Felt Strong Last Night - May Have Flashed First 5.11

Boo-hiss to the threat of rain on the days I'd prefer to be outside, but that's only in general. Sometimes, blessings occur that turn things around without knowing why. While my climbing has not suffered at all this spring and summer (in fact, I think I've improved quite a bit), I haven't felt particularly ambitious of late; a fact that I attribute to several non-climbing stresses that have been dragging me down the past couple of months.

But last night proved to be a good night at the gym. Firstly, it was busy, and while people might think that is bad thing, it really wasn't. You see, on busy nights, people need to climb whatever is available. As it turned out, what was available were hard routes that I hadn't climbed yet. Almost all of these routes were on the prow in the back of the gym.

First, there was a new 5.11 that looked juggy and balancy at the same time. If I hadn't looked at it first, it could have been my first 5.11 onsite, but I had to settle for the flash instead (sigh). It was a very nice route where all the proper holds were there, but I can't say for certain that I have, in fact, flashed my first 5.11. Even though that was the given grade, I have doubts as to whether or not it really is that hard. I think it should have gone 5.10b/c. Yes, it was balancy, but it wasn't very difficult to navigate or stay on the wall.

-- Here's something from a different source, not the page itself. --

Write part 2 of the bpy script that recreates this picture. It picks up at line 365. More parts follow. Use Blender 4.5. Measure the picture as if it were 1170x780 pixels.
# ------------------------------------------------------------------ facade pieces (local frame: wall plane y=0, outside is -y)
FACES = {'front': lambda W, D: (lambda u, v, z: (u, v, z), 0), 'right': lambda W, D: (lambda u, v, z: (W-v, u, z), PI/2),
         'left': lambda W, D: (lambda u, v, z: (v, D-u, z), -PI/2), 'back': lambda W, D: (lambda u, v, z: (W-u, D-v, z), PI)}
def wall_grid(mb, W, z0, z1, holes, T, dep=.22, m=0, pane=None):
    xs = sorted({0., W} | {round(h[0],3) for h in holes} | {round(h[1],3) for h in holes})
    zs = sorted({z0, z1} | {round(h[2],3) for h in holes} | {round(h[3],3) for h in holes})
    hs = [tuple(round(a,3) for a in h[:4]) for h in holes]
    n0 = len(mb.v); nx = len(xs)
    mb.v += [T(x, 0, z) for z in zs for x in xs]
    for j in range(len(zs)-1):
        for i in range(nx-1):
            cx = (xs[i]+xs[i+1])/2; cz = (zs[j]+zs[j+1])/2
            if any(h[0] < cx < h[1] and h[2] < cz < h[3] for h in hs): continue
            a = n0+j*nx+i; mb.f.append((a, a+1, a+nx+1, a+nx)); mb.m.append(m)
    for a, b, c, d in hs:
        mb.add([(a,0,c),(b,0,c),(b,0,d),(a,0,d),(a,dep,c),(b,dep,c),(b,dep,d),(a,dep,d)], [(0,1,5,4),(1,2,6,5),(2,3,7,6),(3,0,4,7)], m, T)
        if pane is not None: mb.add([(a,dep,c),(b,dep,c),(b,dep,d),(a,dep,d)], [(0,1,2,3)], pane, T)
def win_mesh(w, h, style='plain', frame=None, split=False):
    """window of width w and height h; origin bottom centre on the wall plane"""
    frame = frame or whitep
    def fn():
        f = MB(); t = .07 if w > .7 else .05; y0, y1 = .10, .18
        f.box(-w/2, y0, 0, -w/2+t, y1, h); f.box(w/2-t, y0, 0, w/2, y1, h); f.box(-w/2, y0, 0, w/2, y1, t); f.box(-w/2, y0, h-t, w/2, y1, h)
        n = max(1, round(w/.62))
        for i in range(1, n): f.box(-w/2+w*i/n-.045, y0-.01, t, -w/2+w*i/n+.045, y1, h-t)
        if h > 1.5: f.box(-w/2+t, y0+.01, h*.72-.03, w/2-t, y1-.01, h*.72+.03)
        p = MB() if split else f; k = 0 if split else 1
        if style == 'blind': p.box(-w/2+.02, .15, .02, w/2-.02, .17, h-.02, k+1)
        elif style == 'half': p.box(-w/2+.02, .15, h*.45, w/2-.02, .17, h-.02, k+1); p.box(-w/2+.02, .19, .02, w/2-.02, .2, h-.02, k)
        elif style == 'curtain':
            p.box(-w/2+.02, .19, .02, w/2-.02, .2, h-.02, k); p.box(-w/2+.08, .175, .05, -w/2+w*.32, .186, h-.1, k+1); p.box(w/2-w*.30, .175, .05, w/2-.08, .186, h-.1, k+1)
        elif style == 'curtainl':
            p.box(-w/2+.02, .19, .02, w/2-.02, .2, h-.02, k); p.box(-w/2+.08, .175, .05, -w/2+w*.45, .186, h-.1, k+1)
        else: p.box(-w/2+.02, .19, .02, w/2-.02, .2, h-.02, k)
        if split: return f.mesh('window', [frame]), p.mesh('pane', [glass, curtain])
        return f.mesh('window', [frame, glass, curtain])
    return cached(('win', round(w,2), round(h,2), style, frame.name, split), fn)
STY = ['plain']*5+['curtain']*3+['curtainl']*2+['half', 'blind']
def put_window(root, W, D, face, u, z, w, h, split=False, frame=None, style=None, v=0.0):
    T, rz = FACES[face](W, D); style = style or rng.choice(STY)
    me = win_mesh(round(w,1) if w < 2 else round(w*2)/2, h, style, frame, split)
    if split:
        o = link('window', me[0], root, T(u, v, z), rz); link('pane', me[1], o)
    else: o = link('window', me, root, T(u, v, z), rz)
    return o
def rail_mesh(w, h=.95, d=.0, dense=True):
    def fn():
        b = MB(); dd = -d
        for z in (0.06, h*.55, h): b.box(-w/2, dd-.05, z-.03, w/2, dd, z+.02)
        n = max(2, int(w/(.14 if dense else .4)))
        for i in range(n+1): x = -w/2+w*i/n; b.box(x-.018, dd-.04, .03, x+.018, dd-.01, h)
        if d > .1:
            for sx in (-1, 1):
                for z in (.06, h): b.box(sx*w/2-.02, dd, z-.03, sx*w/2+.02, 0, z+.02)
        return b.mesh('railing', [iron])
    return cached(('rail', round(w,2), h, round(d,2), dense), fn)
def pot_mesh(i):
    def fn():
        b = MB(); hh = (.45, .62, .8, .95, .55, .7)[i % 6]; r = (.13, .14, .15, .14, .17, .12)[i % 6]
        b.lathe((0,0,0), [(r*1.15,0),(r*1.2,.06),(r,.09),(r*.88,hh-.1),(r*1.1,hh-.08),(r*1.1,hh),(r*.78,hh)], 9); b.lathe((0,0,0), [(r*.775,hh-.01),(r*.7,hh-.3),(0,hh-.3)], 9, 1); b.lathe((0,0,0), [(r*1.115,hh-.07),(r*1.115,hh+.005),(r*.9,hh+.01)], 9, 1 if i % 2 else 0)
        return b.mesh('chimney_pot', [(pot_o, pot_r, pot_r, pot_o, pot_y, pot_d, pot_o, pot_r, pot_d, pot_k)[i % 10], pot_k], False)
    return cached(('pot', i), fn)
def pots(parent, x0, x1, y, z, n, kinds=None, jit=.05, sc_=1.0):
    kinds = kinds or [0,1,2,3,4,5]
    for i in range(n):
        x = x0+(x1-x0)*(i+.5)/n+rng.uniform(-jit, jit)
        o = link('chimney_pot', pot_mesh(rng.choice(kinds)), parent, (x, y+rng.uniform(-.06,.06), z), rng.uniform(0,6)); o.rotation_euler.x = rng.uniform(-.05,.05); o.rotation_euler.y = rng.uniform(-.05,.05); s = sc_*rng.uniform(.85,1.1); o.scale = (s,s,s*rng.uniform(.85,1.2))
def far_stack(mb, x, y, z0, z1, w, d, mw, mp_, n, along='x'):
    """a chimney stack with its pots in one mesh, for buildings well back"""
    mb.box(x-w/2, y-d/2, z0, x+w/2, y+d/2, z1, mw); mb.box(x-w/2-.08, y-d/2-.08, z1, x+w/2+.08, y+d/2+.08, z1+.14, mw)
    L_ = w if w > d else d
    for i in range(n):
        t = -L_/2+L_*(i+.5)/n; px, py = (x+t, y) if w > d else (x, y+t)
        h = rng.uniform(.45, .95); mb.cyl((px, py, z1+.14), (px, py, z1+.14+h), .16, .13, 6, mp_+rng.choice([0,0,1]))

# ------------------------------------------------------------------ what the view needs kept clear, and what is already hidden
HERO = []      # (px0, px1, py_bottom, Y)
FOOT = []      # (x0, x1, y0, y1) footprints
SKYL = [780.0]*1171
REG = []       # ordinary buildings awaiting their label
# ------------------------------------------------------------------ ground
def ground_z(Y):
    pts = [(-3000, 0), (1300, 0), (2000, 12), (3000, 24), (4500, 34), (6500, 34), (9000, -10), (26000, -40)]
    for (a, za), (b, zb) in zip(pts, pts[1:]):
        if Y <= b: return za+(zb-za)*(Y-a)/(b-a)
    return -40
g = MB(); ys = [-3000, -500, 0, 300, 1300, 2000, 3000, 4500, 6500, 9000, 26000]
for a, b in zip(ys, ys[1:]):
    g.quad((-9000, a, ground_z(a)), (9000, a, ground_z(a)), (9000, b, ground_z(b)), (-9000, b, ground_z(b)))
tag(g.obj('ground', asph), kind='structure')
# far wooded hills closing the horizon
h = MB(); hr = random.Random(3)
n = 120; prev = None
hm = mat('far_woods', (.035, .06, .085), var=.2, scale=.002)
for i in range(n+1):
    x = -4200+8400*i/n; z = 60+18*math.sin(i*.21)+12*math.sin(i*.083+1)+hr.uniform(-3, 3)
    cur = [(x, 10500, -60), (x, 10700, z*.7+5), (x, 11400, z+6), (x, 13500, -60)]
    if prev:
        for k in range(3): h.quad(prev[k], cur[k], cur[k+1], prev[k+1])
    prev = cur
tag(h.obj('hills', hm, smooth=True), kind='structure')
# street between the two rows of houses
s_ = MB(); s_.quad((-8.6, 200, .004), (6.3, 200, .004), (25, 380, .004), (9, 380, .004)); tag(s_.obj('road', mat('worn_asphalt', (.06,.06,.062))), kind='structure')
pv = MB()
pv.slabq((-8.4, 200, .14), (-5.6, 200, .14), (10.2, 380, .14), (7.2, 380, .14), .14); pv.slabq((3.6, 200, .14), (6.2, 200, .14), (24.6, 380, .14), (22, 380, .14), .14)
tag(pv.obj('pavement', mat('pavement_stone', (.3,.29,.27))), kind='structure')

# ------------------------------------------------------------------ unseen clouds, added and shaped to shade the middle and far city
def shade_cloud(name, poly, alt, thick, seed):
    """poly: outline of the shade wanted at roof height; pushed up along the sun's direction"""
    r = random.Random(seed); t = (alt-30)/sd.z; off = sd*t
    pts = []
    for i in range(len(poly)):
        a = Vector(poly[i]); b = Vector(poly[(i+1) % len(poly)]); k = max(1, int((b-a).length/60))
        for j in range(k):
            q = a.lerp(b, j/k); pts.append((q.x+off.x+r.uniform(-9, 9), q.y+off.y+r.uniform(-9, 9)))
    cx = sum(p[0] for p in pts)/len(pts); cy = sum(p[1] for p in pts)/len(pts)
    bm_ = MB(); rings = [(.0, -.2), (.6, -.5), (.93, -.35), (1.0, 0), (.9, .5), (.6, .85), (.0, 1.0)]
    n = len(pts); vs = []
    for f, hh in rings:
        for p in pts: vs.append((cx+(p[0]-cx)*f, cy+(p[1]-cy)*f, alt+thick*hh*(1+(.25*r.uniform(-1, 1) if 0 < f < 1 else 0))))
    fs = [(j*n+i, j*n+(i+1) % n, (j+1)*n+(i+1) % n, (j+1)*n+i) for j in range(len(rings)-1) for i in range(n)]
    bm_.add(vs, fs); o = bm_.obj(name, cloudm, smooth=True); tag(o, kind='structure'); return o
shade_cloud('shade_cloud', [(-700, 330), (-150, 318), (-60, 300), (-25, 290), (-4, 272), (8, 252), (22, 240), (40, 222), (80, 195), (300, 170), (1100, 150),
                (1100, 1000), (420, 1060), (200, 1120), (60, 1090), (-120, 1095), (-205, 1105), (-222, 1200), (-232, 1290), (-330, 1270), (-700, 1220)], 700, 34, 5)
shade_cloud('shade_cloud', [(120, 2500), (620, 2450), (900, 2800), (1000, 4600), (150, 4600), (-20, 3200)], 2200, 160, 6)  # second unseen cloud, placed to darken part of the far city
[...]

After that I ran up a couple of moderate routes that happened to be open next to the 5.11 before turning the corner and spying a 5.10b/c that goes up the tallest section of the prow. Having done the 5.11 around the corner, which was a shorter route and less overhanging, I felt that the 10b/c would be a harder challenge as I drew near the end of my night (it was something like climb #6 or 7 - almost all above 5.10b - so I was kind of tired). It was a challenge, but I got up it on one take near where there is a series of really pumpy Gastons going up through the overhang. As I came down, I felt that I could pretty easily lead this and the 5.11 I was on earlier. I may even go back tonight to see if I can lead them (though two nights of climbing in a row almost never works for me, so if I do go tonight, I bet I flail).

Anyway, after that I jumped on a 5.12 comp route that was left up after the last comp a month ago. I was pretty tired by the end of the night, but I got up it, albeit with several falls and takes. I think I can do this route, but it will take some time and work. The thing I like about comp routes is that they are so well set that the moves and feet are all there. What makes them hard is actually moving through the sequence. They are refreshing climbs because they actually feel they grade yet the moves and sequence are pretty obvious at the same time.

On another note, I plan on joining a regular gym for the first time in a couple of years. I'd really like to improve my core strength, and I just feel I need to hit the gym in order to do that well; or at least do it in a way that I am familiar with.